Apesar de poderem, ainda, ser identificadas diversas lacunas no contexto sociopolítico e no contexto da saúde, é determinante o reconhecimento dos esforços constantes de coletivos e associações na promoção dos direitos das pessoas LGBQIA+, na promoção da igualdade e no combate às várias formas de violência. Entre elas, a ILGA, a Casa Qui, a Bússola, o Centro Gis, a Associação Anémona, o Clube Rainbow, que se apresentam como um recurso útil e adicional à vida das pessoas, grupos e comunidades, através de projetos de promoção da educação sexual nas escolas, na contribuição da organização de marchas ou no atendimento psicológico de pessoas LGBTQIA+ a custos reduzidos/gratuitos.

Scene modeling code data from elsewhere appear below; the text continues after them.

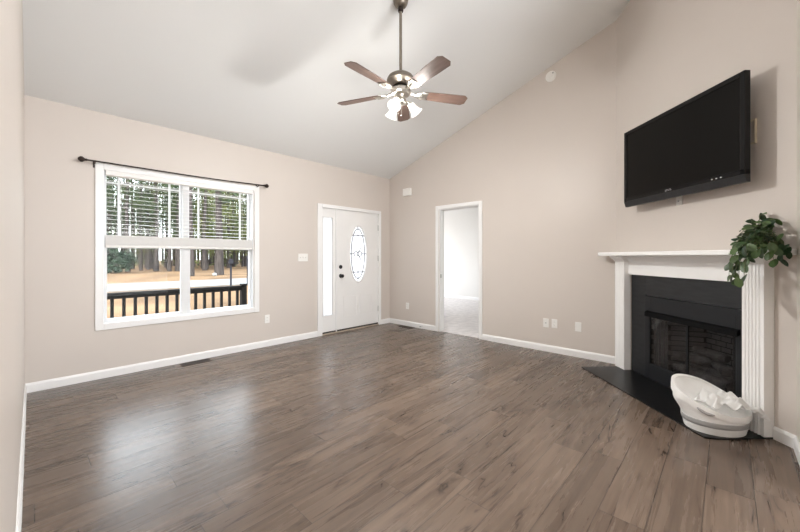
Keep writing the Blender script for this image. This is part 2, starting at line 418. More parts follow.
# ------------------------------------------------------------------ room shell
fl = B().box(L - 0.12, -3.62, -0.05, R + 0.06, D + 0.06, 0).build('floor', 'floor')
tag(fl, 'grey brown wood plank floor of the living room', 'floor', kind='structure')
b = B(); z1, z2 = ceil_z(D + 0.13), ceil_z(BK - 0.12)
b.hexa([(L - 0.12, D + 0.13, z1), (R + 0.115, D + 0.13, z1), (R + 0.115, BK - 0.12, z2), (L - 0.12, BK - 0.12, z2),
        (L - 0.12, D + 0.13, z1 + 0.1), (R + 0.115, D + 0.13, z1 + 0.1), (R + 0.115, BK - 0.12, z2 + 0.1), (L - 0.12, BK - 0.12, z2 + 0.1)])
tag(b.build('ceiling', 'ceiling'), 'white sloping vaulted ceiling above the fan', 'ceiling', kind='structure')
WIN = (0.505, 2.060, 0.560, 2.155)
DOOR = (3.150, 4.405, -0.05, 2.070)
wall('wall_front', (0, D, 0), 0, R + 0.115, 0.13, [WIN, DOOR], lambda x: HC + 0.05, 'wall', 'beige wall that holds the window and the front door', x_start=L - 0.12)
# right wall: local x = D - y
wall('wall_right', (R, D, 0), RZ_RIGHT, D - BK + 0.12, 0.115, [(D - 3.512, D - 2.748, -0.05, 2.050)], lambda x: ceil_z(D - x) + 0.03, 'wall',
     'beige gable wall with the open bedroom doorway', x_start=0.0)
FB = (0.236, 1.520, -0.05, 1.064)   # firebox hole in the fireplace wall
wall('wall_fireplace', O_DIAG, RZ_DIAG, AL, 0.08, [FB], lambda x: ceil_z(AK - x / sqrt(2)) + 0.03, 'wall', 'beige angled corner wall behind the mantel and television')
# left wall: local frame with y into the wall (-x): rz = +90deg, local x = +y
wall('wall_left', (L, -3.62, 0), pi / 2, D + 3.62, 0.12, [], lambda x: ceil_z(max(x - 3.62, BK - 0.1)) + 0.03 if x > 3.0 else 4.5, 'wall', 'beige side wall at the left edge of the view', breaks=(3.0, 3.0001, 3.62 + BK - 0.1))
# back wall beside the camera with the wide opening to the kitchen; rz = 180deg, local x = -(x) from R
wall('wall_back', (R, BK, 0), pi, R - L, 0.12, [(R - 2.75, R - L, -0.05, 4.15)], lambda x: ceil_z(BK) + 0.05, 'wall', 'beige back wall beside the mantel end')
# kitchen shell behind the camera
wall('wall_kitchen_right', (3.3, BK - 0.12, 0), RZ_RIGHT, 3.17, 0.12, [], lambda x: 4.3, 'wall', 'plain kitchen side wall behind the camera')
wall('wall_kitchen_back', (3.3, -3.5, 0), pi, 3.3 - L, 0.12, [(0.3, 3.25, 0.1, 3.8)], lambda x: 4.3, 'wall', 'kitchen back wall with a wide patio opening')
tag(B().box(L - 0.12, -3.62, 4.2, 3.42, BK - 0.12, 4.3).build('ceiling_kitchen', 'ceiling'), 'flat kitchen ceiling behind the camera', 'ceiling', kind='structure')
# bedroom beyond the doorway
tag(B().box(R + 0.03, 1.2, -0.05, 8.9, 7.6, 0.006).build('floor_bedroom', 'carpet'), 'grey bedroom carpet seen through the open doorway', 'floor', kind='structure')
tag(B().box(8.8, 1.2, -0.05, 8.92, 7.6, 2.75).build('wall_bedroom_far', 'bedroom_wall'), 'pale grey far bedroom wall seen through the doorway', 'wall', kind='structure')
tag(B().box(R + 0.115, 1.1, -0.05, 8.92, 1.2, 2.75).build('wall_bedroom_near', 'bedroom_wall'), 'pale grey near side wall of the bedroom', 'wall', kind='structure')
wall('wall_bedroom_front', (R + 0.115, 7.5, 0), 0, 4.1, 0.12, [(1.0, 3.2, 0.6, 2.2)], lambda x: 2.75, 'bedroom_wall', 'pale grey bedroom wall with the bedroom window')
tag(B().box(R, D + 0.13, -0.05, R + 0.115, 7.6, 2.75).build('wall_bedroom_side', 'bedroom_wall'), 'pale grey bedroom wall in line with the gable wall', 'wall', kind='structure')
tag(B().box(R + 0.115, 1.1, 2.70, 8.92, 7.62, 2.8).build('ceiling_bedroom', 'ceiling'), 'flat white bedroom ceiling', 'ceiling', kind='structure')

# baseboards: profile in (y, z), y negative into the room
BP = [(0, 0), (-0.015, 0), (-0.015, 0.066), (-0.010, 0.080), (-0.005, 0.087), (0, 0.087)]
def baseboard(name, p0, rz, segs, label):
    b = B()
    for x0, x1 in segs: b.profile(BP, x0, x1)
    tag(b.build(name, 'trim', loc=p0, rz=rz), label, 'baseboard', kind='structure')
baseboard('baseboard_front', (0, D, 0), 0, [(L, 3.074), (4.444, R)], 'white baseboard along the window and door wall')
baseboard('baseboard_right', (R, D, 0), RZ_RIGHT, [(0, D - 3.580), (D - 2.694, D - 0.948)], 'white baseboard along the gable wall')
baseboard('baseboard_fireplace', O_DIAG, RZ_DIAG, [(1.668, AL + 0.0)], 'short white baseboard right of the mantel')
baseboard('baseboard_left', (L, -3.5, 0), pi / 2, [(0, D + 3.5)], 'white baseboard along the left edge wall')
baseboard('baseboard_back', (R, BK, 0), pi, [(1.27, R - 2.75)], 'white baseboard on the back wall corner')
baseboard('baseboard_bedroom', (8.8, 7.5, 0), RZ_RIGHT, [(0, 6.3)], 'white baseboard of the bedroom beyond the doorway')

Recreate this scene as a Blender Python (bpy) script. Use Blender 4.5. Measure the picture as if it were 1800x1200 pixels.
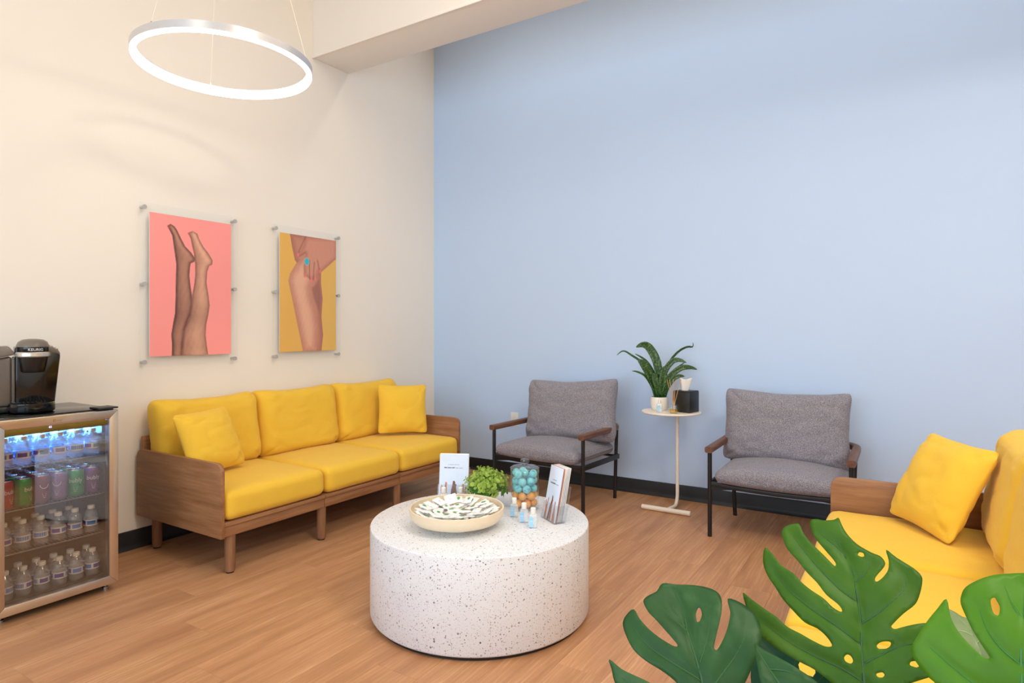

Além do trabalho realizado por estas associações e coletivos, o envolvimento de pessoas aliadas constitui-se como necessário na defesa dos Direitos Humanos. Ser uma pessoa aliada é uma prática diária. É reconhecer os próprios privilégios e utilizá-los em prol de quem talvez não os tenha. Pode ser-se pessoa aliada através de ouvir sem julgar, usar linguagem mais inclusiva, corrigir comentários/“piadas” preconceituosos/as, apoiar associações, negócios e projetos de pessoas LGBTQIA+ ou até participar em marchas.